The Nashua, NH School Attorney had just days to release 198 pages of email messages between School Board members from February 1, 2007 and March 8, 2007 in response to a request from the Nashua Telegraph.

“The school board’s private attorney, Tom Closson, agreed (that) emails among a majority of board members were public documents and would be provided but said exchanges between individual board members, or anything representing less than a quorum, weren’t going to be released,” the Nashua Telegraph reported.

Public Records and Penalties

The majority of states have specific requirements for preserving public records. Therefore, it is likely that an email archiving system is mandatory for most schools and local government bodies.

The real impact of these requirements is due to the time limits involved and the fines that can be assessed for violations. For example, in South Carolina, “person in possession of a public record who refuses or fails to deliver as required in this chapter the record to the requesting party is guilty of a misdemeanor and, upon conviction, is fined not exceeding five hundred dollars.”

The time limits can be very short. Some states allow just three days for a response. New Hamp­shire says that if information is not available for immediate inspection, then “within 5 business days of the request, (they shall) make such record available, deny the request in writing with rea­sons, or furnish written acknowledgement of the request and a statement of time reasonably neces­sary …” It also provides remedies to “any person aggrieved by a violation of this chapter.”

Massachusetts statute permits 10 days to respond. However, courts have ruled that the time period may be shorter if the requestor “can demonstrate a compelling need for earlier disclosure” (Globe Newspaper v. Commissioner of Education).

Proactive Monitoring

While there are no specific requirements to proac­tively monitor email messages, email is often the first sign of a potential liability. In the areas of in­appropriate sexual relationships as well as threats of violence, proactive real-time email monitoring may reduce the risk to students, faculty, and staff.

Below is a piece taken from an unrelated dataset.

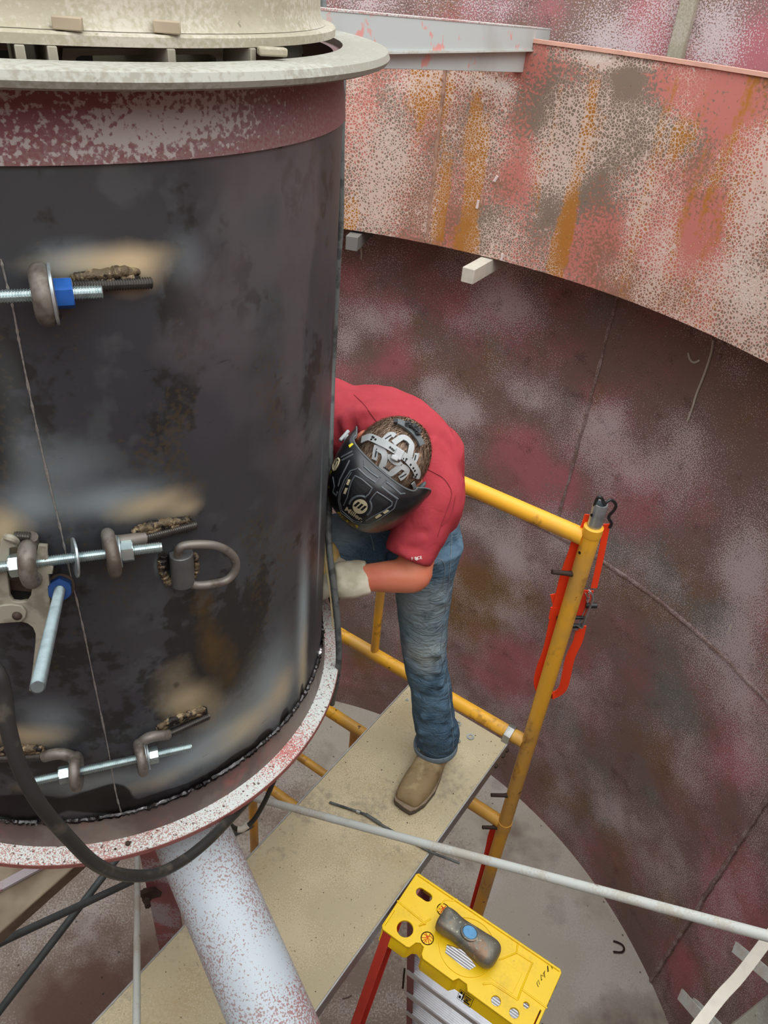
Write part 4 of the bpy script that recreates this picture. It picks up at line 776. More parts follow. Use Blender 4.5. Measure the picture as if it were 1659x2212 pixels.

For example, bomb threats have been sent to administrators via email. So far, the threats have been dealt with quickly. But, what would happen if the administrator was occupied or out ill for the day? Content monitoring systems can identify risky messages and route them to appropriately.

Conclusion

The combination of the Federal Rules of Civil Procedure and State FOIA / open meeting legis­lation create unique requirements for schools and local governments in all 50 states.

The two requirements work together for schools and local governments. As a result, an email archiving and retrieval system may be required. Storage, discovery, and litigation hold should be handled in conformance with the FRCP and retrieval should allow for the speed and export required by FOIA and open meeting legislation.

In addition, deploying real-time content monitor­ing to the system that is already processing email messages adds a significant level of protection without significant additional cost. Such a system can provide early alerts to cases of student harass­ment and threats of violence.

An ideal system integrates email archiving, elec­tronic discovery, and content monitoring. Such a system can provide significant protection that reduces liability and risk. Email would need to be touched only once, responses to requests can be faster, and the results will be consistent across the federal, state, and proactive monitoring requirement.